The International Quilt Festival in Long Beach is here again. While I haven't found much time for quilting lately, I did make time to walk through the quilts and vendors at IQF. It was much more impressive than last year.
One of the neat things at quilt shows like IQF is that sometimes the quilt makers will stand next to their work and answer questions, sign autographs, or pose for pictures. Here is Rita Verroca from Westlake Village, California, with her quilt Roses of Shenandoah, which won first place for traditional applique in the International Quilt Association's Quilts: A World of Beauty competition in 2009. Rita hand embroidered, hand quilted, hand appliqued, and hand pieced her original interpretation of a Mariner's Compass pattern. She deserves to stand proudly next to her beautiful quilt.

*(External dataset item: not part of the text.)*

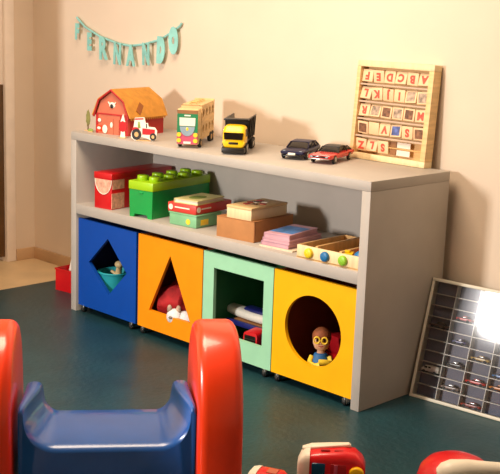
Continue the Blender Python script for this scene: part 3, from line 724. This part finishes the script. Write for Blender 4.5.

Crazy About Ballet by Linda Steele of Park Orchards, Victoria, Australia, won first place for embellished quilts in the International Quilt Association's Quilts: A World of Beauty competition in 2009. The hand embroidered blocks depict scenes from different ballets. While I'm not that serious a fan of ballet, I have a quilt in the design phase that would involve a number of appliqued and embroidered blocks which might benefit from a similar setting.
Illuminated Alphabet by Zena Thorpe of Chatsworth, California, won third place for innovative applique in the International Quilt Association's Quilts: A World of Beauty competition in 2009.
Apparently, Zena Thorpe is something of quilting phenomenon here in California, and given the amazing detail in this hand appliqued, hand embroidered, and hand quilted piece, I am not surprised.
Rose Hughes, a fellow member of the Flying Geese Quilt Guild, made Journey-Mythos: Follow the Yellow Brick Road which was part of a juried exhibit of quilts by members of Quilts on the Wall, an art quilting group based in Long Beach. She did a presentation at our guild on color last year. Her trunk show afterward was filled with abstract landscapes encrusted with beads.
About a quarter of the quilts at this show were antique quilts. The following are from the exhibit America Collects Quilts: International Quilt Festival Antique Quilts. This one is a four block rose and coxcomb made entirely by hand by an unknown quilter around 1880. I like how a quilt this large, 65 3/4 by 85 inches, is made up essentially of four blocks and two borders. If you put it that way, making a quilt so large doesn't seem so daunting.
Unlike most antique quilts, the maker of this hand pieced and quilted Lone Star quilt from 1845 is known: Mary Mern. She even gave it a title: Silk Stars. Heck, if I'd hand pieced that many diamonds together, I would have titled and signed my work, too. My personal interest in this quilt is the setting. I've got some Lone Star aspirations, but the trick is always how to make this inherently square pattern into a rectangle to fit a bed. This quilt measures 87 1/2 by 101 1/2 inches.
Star of Stars, circa 1845, another amazing quilt whose maker is unknown, collects some great details of early quiltmaking that I particularly enjoy. First, Jinny Beyer and her precision drafting be damned! When this quilter's gorgeous diamond sashing didn't end perfectly at the intersections, she just hacked it off. But that doesn't mean she didn't care about details. Look at this amazing scalloped binding which follows the curves of the border print . . . Jinny Beyer would love a border print like this . . . well, except for the mismatched print in the corner.
Jinny would also love the fussy cut center of the Lone Star.
This quilt was made by an unknown maker around 1800 using a huge variety of fabrics colored with natural dyes.